I got to know Colin Firth when we were making the film of Another Country in July, 1983. He had been cast in the role Kenneth Branagh played in the stage version.

At first I quite fancied him, until he produced a guitar and began to sing protest songs between scenes. ‘There are limits,’ said my friend Piers Flint-Shipman when Lemon Tree, Very Pretty began. Colin was visibly pained by our superficiality.

It took 20 years for us to become friends. The long and winding river of showbusiness, with its rapids and its stagnant pools, threw us together again in The Importance Of Being Earnest.
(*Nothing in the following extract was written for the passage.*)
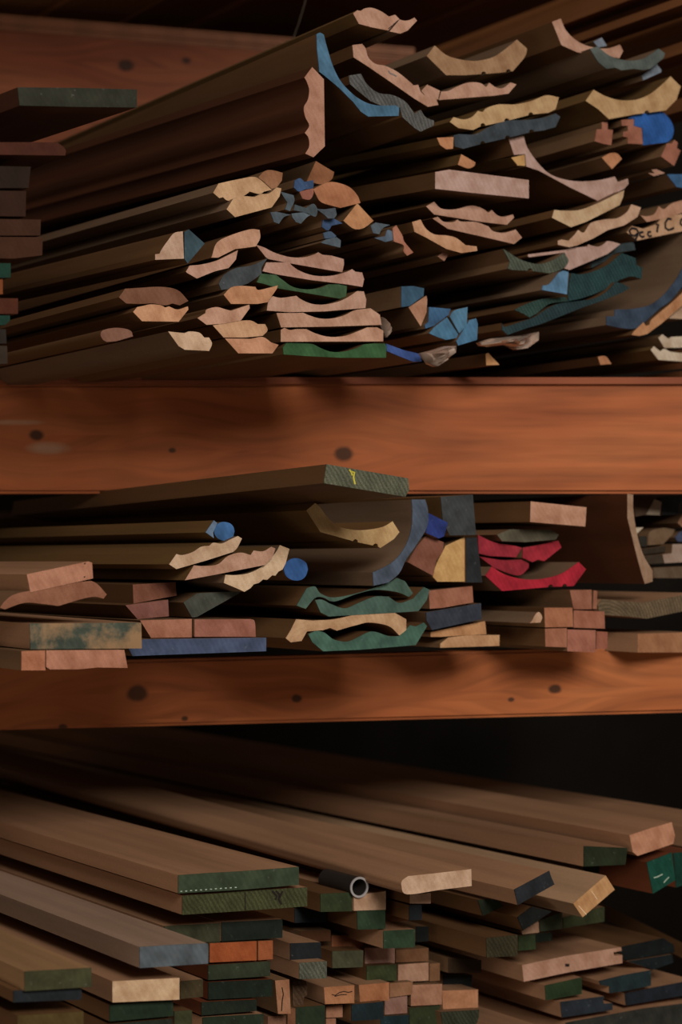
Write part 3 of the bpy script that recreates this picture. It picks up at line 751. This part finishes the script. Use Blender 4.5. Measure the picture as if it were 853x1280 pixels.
# far things seen right of the tall casing
st('W', '480,240 700,240 640,275 580,385 500,400 488,330', 'timber_block', 'dark brown end at upper right behind the tall casing', (110, 84, 64), v=.1)
st('W', '580,385 635,262 697,290 685,390', 'casing_moulding', 'small cream tapered end behind the tall casing', WH, v=.1)
st('W', '700,255 900,235 835,300 820,385 700,390', 'timber_block', 'dark grey end right of the small cream tapered one', (64, 68, 70), kind='paint', v=.1)
st('W', '820,450 860,380 1000,380 1000,475 860,485', 'timber_block', 'orange end at the right edge behind the tall casing', (190, 130, 94), v=.09)
st('W', '500,485 560,482 510,530', 'small_moulding', 'tiny white end against the tall casing', WH, v=.1)
st('W', '590,620 600,530~ 640,500~ 720,485 800,500 780,540 710,610', 'casing_moulding', 'brownish curved end in the background right of the tall casing', (130, 100, 72), v=.1)
st('W', '525,550 585,550 585,630 540,630', 'timber_block', 'small black end in the background left of the brownish curved one', (50, 48, 44), v=.1)
st('W', '800,560 850,510~ 950,500 950,600 820,590', 'small_moulding', 'dull blue end at the right edge of the background group', (80, 92, 130), kind='paint', v=.1)
st('W', '545,650 770,620 770,665 560,690', 'timber_block', 'dark strip end above the lower grey pink one in the background', (60, 52, 44), v=.09)
st('W', '705,690 775,680 780,612 1000,605 1000,740 720,755', 'casing_moulding', 'pale grey pink stepped end in the background', (180, 150, 136), v=.08)
st('W', '560,700 702,690 712,755 600,762', 'timber_block', 'dark block left of the pale stepped end', (70, 60, 50), v=.08)
st('W', '635,790 1000,775 1000,870 635,868', 'timber_board', 'grey brown board lying on the broad rough board', (110, 88, 68), v=.07)

# ================================================================== bottom stack
st('O', '82,192 220,182 355,175 490,165 618,155 618,235 360,257 82,273', 'timber_board', 'wide thick plank with mossy green painted end, highest of the left group', (66, 84, 56), kind='paint', v=-.14, side=S_PL, L=2.2)
st('O', '100,283 240,274 380,262 655,246 655,330 380,350 100,368', 'timber_board', 'wide plank with green end and strong growth rings, directly under the highest green plank', (92, 96, 50), kind='grain', v=-.135, side=S_PL, L=2.2)
st('N', '497,693 620,685 738,680 741,690 740,752 497,768', 'wood_board', 'plank with slate grey painted end crossing in front of the green ones', (92, 102, 112), kind='paint', v=-.22, side=(170, 142, 124), L=2.2)
st('N', '400,815 638,803 638,880 400,890', 'wood_board', 'plank with clean cream bare end below the slate grey one', (226, 184, 142), v=-.2, side=S_PL, L=2.2)
st('N', '88,780 325,767 327,835 88,850', 'timber_board', 'plank with dark olive end nearest the left edge', (74, 74, 40), kind='paint', v=-.27, side=(168, 132, 96), L=2.2)
st('N', '48,848 290,840 290,880 48,890', 'timber_board', 'plank with black end under the dark olive one at left', BK, kind='paint', v=-.265, side=S_BR, L=2.2)
st('N', '62,937 297,922 297,1010 62,1020', 'timber_board', 'plank with olive brown end at the bottom left corner', (84, 70, 40), v=-.26, side=S_BR, L=2.2)
st('N', '390,900 500,890 615,885 617,938 390,958', 'timber_board', 'plank with very dark green end under the clean cream one', (34, 56, 36), kind='paint', v=-.19, side=S_BR, L=2.2)
st('N', '641,815 722,808 722,870 641,878', 'timber_board', 'small olive brown end right of the clean cream one', (84, 68, 36), kind='paint', v=-.15, side=S_PL)
st('N', '620,922 683,918 683,1000 620,1000', 'timber_board', 'olive end at the bottom, right of the very dark green one', (76, 80, 42), kind='paint', v=-.15, side=S_BR)
st('N', '390,968 612,948 612,1010 390,1020', 'timber_board', 'dark end at the very bottom below the very dark green one', (44, 54, 40), kind='paint', v=-.19, side=S_BR)
st('O', '20,418 270,405 270,488 60,492 20,470', 'timber_board', 'plank with dull olive end behind the slate grey one', (70, 72, 44), kind='paint', v=-.1, side=S_PL)
st('O', '274,402 545,388 545,470 274,486', 'timber_board', 'plank with blackish green end beside the dull olive one', (30, 42, 34), kind='paint', v=-.1, side=S_PL)
st('O', '222,495 430,485 430,570 222,580', 'timber_board', 'bright orange bare end right of the slate grey plank', (184, 82, 34), v=-.1)
st('O', '437,485 502,482 502,565 437,570', 'batten', 'narrow orange end right of the bright orange one', (176, 86, 42), v=-.1)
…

Time had worked wonders on us both. He was no longer the grim Guardian reader in sandals; he no longer took the missionary position on everything. And I was perhaps slightly less brash, less nasty, less self-obsessed.

So after all that time, I found him to be one of the most delightful actors to work with. We hit it off straightaway and laughed our way through a beautiful English summer.

Practical jokes and schoolboy pranks were the order of the day, and I played one really good one. As part of my research, I was smoking a lot of pot during The Importance Of Being Earnest. Strictly for the role, of course.

I was always trying to persuade Frothy, as I now called him, or Collywobbles, that he would find the day less boring, and Oscar’s bons mots less laborious on the lips, if he had a puff or two.

He always refused, until finally, after a long hot afternoon at the end of the shoot, he came into my trailer just as I had constructed a big wind-me-down joint. We settled down for one of those long waits that inevitably punctuate the filming day.

I didn’t bother to offer Frothy the joint — his abstemiousness was legendary by then — but he suddenly asked for it and paced around the trailer, smoking. He soon became giggly and unusually animated (in other words, camp).

There was a knock on the door, and he opened it with a flourish, exhaling a huge gust of smoke and holding the joint up by his face like a character from a Noel Coward play. In clambered the producer Harvey Weinstein with a school of executives.

Poor Collywobbles was caught in the act. During the brief explosion of chit-chat that ensued, the mutual compliments, the casual discussion about the marketing strategy, we all looked at Frothy, wondering what he would do next.

He was determined not to be shown up, and was quite giddy at the same time, so he defiantly took another couple of puffs, as he chatted to a bemused Harvey, before handing the joint to me. ‘Here, Rupert. Do you want this?’ he said in his coolest voice.

‘Actually, no thanks, Colin,’ I replied in my most understanding voice. ‘I’d love to another time, but I just can’t do it while I’m working. I wish I could. I’m so envious that you can get high and still work.’ Colin was like a cartoon character who had just overshot the edge of a cliff. After Harvey left we laughed until our eyes were red from crying and our stomachs hurt.